Exercise aim: Repeat, exactly as written, every line from the one holding "What Blender Python" through the one holding "COL = S.collection". Leave out all other lines.
________________________
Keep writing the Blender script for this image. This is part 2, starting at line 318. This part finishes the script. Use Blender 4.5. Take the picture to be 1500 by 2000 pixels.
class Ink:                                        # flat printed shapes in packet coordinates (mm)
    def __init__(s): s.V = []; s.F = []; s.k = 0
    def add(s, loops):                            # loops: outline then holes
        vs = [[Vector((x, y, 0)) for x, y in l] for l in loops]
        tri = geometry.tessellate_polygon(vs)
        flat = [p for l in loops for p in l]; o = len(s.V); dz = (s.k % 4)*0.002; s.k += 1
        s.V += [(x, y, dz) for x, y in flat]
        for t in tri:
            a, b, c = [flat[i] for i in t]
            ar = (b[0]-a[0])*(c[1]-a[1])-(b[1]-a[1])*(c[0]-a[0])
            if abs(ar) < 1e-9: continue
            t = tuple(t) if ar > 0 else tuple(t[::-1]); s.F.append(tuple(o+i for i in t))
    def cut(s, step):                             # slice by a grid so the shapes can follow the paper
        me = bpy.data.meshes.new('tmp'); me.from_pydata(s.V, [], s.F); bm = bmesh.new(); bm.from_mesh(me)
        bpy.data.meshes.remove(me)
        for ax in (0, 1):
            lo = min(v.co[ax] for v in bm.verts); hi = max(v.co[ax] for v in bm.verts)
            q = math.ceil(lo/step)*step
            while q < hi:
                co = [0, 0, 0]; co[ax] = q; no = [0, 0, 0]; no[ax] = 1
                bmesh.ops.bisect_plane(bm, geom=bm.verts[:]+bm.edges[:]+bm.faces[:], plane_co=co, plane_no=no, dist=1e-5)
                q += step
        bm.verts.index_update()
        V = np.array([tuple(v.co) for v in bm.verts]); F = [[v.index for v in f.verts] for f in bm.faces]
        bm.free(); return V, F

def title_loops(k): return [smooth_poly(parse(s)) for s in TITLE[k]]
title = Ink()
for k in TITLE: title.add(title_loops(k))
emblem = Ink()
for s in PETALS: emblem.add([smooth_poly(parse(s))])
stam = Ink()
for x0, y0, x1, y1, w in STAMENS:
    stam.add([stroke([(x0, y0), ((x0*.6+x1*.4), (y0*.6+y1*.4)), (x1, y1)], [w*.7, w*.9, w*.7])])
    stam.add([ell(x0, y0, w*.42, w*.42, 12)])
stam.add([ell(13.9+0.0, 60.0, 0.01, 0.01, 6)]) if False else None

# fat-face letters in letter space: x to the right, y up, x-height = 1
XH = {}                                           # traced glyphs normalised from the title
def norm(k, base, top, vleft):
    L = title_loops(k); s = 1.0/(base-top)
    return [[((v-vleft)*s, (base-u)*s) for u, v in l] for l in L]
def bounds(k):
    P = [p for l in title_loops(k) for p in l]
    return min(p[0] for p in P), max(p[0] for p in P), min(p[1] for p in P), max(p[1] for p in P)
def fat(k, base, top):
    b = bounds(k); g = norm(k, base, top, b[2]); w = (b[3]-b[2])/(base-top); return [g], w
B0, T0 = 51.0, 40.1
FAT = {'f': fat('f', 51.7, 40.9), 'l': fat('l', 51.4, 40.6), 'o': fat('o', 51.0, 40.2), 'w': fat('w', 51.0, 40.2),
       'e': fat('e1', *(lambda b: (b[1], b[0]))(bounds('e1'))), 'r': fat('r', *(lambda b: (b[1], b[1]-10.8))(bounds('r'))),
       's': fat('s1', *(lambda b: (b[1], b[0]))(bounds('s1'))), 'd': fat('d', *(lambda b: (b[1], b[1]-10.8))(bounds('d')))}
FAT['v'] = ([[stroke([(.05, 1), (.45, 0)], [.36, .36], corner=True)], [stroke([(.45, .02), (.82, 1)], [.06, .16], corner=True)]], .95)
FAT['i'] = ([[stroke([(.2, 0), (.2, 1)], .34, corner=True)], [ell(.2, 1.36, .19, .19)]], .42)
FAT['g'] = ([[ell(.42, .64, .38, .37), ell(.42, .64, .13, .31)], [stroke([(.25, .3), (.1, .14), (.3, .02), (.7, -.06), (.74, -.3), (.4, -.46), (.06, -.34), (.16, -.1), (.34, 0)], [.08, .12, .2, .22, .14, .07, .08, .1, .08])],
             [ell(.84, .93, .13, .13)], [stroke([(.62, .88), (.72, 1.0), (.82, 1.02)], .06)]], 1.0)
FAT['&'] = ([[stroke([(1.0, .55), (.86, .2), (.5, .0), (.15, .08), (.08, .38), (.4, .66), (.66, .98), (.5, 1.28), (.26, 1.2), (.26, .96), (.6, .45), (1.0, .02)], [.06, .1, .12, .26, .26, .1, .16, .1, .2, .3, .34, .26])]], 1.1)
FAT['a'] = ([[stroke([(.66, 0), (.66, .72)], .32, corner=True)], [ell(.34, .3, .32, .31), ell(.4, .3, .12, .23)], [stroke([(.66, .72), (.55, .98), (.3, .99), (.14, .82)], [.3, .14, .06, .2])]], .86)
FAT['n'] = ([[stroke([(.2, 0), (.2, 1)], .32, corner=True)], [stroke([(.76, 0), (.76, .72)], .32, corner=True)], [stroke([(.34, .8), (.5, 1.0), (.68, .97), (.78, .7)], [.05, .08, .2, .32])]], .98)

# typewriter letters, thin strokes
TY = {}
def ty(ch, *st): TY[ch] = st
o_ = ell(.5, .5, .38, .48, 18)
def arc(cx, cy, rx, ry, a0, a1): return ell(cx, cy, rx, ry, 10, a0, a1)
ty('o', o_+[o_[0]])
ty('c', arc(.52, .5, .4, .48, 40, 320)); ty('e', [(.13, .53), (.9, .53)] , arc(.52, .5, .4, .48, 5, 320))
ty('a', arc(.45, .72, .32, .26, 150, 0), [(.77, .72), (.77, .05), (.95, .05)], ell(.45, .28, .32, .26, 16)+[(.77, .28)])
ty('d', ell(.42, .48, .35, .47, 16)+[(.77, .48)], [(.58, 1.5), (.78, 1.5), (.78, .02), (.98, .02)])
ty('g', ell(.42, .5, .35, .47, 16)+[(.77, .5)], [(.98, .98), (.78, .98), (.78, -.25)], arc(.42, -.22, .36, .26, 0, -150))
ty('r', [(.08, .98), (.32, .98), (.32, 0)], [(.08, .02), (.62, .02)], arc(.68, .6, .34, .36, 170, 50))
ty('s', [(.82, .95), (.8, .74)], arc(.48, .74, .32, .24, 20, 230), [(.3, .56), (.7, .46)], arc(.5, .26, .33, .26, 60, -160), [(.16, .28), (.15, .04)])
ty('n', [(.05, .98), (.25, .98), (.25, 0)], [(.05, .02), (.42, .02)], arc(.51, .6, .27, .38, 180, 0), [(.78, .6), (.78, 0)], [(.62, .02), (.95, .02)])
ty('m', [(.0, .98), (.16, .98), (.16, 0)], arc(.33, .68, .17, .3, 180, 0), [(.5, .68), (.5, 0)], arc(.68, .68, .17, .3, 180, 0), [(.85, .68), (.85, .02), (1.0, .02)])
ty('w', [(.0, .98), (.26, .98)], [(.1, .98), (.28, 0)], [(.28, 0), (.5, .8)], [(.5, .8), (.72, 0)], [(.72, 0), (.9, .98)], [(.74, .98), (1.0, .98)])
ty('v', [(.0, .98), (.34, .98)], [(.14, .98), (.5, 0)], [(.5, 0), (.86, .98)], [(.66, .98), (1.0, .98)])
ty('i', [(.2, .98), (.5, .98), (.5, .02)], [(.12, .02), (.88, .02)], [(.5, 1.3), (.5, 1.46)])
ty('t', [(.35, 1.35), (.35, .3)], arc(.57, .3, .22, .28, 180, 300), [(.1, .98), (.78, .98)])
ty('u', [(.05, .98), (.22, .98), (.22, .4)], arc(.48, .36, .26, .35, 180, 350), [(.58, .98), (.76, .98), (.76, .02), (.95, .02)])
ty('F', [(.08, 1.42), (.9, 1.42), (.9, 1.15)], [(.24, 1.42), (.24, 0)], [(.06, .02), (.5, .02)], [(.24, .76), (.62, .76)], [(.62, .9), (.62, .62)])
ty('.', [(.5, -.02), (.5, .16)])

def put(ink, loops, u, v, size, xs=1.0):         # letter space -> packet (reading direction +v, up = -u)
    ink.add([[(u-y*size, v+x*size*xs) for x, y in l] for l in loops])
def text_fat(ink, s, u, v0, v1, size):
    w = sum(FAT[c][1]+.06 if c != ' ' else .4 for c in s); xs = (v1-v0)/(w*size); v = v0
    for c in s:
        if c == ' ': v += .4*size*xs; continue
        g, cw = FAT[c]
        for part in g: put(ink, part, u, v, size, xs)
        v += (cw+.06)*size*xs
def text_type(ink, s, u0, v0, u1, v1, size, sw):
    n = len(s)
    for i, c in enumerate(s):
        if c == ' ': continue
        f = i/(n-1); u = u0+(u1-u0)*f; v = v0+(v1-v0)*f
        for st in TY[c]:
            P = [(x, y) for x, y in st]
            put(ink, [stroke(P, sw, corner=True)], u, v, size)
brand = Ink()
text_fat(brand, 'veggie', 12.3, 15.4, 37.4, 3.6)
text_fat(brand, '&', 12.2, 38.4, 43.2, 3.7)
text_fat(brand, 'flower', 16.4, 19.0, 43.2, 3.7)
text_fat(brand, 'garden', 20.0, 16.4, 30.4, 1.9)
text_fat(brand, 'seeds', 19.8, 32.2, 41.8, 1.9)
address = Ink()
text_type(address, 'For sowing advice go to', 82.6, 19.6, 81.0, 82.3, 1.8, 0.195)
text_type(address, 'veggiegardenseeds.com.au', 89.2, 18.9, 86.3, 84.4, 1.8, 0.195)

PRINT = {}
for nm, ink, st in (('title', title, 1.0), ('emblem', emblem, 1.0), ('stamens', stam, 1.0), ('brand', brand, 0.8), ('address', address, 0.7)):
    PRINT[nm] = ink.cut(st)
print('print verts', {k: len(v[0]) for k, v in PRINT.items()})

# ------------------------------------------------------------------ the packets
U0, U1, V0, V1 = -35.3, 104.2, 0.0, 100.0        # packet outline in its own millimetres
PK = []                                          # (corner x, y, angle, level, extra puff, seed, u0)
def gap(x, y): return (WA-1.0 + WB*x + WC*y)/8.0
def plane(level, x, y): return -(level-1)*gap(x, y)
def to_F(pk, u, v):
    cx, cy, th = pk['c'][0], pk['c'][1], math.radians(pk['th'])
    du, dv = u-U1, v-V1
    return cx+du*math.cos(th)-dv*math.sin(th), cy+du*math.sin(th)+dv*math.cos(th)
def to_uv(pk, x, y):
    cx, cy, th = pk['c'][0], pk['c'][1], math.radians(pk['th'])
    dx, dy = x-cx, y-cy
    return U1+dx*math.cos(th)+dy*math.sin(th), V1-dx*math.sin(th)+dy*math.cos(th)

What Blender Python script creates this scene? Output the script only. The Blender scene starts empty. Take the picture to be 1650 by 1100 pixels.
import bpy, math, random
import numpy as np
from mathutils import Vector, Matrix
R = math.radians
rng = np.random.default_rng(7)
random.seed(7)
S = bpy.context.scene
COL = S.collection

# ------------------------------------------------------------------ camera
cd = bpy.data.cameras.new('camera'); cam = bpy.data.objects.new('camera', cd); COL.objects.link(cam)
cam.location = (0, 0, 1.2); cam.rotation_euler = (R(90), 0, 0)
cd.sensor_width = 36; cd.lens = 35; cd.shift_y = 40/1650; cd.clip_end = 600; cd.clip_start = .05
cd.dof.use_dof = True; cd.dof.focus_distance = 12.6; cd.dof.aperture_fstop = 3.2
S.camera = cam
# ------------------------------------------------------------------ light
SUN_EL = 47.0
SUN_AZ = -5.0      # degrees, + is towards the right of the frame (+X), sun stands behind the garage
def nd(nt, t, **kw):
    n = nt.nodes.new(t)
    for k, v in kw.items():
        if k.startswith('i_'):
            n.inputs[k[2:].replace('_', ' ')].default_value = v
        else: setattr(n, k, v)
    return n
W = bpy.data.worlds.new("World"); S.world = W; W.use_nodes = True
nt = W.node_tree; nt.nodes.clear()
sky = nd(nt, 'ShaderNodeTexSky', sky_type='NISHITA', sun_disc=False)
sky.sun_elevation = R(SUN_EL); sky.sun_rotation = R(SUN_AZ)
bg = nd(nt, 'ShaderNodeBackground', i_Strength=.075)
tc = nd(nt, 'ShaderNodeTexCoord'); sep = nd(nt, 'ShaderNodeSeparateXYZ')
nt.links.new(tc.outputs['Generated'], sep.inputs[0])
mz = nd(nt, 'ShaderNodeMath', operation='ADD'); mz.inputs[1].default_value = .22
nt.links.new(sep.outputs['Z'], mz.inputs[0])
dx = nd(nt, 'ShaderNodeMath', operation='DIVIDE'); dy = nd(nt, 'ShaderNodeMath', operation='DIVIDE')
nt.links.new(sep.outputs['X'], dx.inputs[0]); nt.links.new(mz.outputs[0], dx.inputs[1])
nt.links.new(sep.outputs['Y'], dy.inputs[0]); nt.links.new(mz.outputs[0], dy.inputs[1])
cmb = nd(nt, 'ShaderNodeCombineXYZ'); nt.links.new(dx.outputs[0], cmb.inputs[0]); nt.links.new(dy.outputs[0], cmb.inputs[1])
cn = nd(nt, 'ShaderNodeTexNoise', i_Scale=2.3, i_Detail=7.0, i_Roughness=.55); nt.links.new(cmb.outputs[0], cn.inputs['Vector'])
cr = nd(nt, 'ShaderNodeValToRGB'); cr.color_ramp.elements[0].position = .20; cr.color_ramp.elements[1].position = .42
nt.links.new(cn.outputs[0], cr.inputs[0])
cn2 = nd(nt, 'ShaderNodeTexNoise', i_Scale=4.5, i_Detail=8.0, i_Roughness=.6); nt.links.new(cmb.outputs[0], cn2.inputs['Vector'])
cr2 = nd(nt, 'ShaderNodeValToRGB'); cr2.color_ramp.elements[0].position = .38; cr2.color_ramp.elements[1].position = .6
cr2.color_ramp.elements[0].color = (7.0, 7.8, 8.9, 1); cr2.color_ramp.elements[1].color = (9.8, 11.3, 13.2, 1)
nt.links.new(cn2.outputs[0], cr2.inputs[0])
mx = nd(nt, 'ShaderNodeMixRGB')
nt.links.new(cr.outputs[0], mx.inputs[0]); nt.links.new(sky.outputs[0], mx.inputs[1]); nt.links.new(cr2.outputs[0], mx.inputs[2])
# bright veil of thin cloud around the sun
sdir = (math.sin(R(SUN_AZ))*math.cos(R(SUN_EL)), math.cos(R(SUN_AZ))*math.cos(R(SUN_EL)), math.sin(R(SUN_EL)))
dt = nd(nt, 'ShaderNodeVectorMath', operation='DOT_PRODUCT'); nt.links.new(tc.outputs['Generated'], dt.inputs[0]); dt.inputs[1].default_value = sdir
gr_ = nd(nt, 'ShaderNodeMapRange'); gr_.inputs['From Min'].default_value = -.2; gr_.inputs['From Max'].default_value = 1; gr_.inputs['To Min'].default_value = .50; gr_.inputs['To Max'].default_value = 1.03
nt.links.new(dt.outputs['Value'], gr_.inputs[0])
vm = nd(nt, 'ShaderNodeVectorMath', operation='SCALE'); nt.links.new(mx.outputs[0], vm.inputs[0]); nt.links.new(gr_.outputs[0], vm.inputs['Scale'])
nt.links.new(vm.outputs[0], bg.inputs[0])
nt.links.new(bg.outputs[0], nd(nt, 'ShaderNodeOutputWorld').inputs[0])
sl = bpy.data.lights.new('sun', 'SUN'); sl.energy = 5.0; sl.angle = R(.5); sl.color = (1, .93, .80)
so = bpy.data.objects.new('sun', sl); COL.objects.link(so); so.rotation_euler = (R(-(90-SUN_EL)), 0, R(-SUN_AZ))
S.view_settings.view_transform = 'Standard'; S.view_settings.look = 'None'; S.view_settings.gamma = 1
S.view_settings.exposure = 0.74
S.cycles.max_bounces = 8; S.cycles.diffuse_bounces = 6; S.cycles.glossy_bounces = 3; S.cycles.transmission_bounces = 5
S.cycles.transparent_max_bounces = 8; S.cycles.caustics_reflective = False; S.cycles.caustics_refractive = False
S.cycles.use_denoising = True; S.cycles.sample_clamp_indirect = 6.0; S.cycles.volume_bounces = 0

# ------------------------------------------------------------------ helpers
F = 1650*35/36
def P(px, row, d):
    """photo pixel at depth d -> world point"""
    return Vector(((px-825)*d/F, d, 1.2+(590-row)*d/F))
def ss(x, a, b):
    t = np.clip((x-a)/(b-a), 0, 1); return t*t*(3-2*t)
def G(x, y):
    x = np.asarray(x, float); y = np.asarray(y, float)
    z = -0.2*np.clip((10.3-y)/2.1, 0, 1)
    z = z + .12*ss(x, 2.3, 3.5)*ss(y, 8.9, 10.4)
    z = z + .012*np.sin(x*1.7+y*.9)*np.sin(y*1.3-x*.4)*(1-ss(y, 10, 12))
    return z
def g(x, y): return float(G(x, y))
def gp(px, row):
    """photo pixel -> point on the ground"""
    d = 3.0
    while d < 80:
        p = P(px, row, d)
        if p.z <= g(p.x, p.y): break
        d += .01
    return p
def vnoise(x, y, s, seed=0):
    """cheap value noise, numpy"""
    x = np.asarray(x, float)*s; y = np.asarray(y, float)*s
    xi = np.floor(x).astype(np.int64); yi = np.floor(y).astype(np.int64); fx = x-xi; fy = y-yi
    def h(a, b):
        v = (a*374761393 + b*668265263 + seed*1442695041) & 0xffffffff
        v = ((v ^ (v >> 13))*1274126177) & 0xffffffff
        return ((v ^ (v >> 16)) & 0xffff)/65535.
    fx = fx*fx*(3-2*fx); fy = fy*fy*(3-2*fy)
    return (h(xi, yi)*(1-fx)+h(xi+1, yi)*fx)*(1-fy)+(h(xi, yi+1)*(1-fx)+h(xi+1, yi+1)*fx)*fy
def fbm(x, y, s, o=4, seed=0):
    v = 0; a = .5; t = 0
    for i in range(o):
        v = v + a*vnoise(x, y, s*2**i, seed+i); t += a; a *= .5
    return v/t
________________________
Response to this task:
What Blender Python script creates this scene? Output the script only. The Blender scene starts empty. Take the picture to be 1650 by 1100 pixels.
import bpy, math, random
import numpy as np
from mathutils import Vector, Matrix
R = math.radians
rng = np.random.default_rng(7)
random.seed(7)
S = bpy.context.scene
COL = S.collection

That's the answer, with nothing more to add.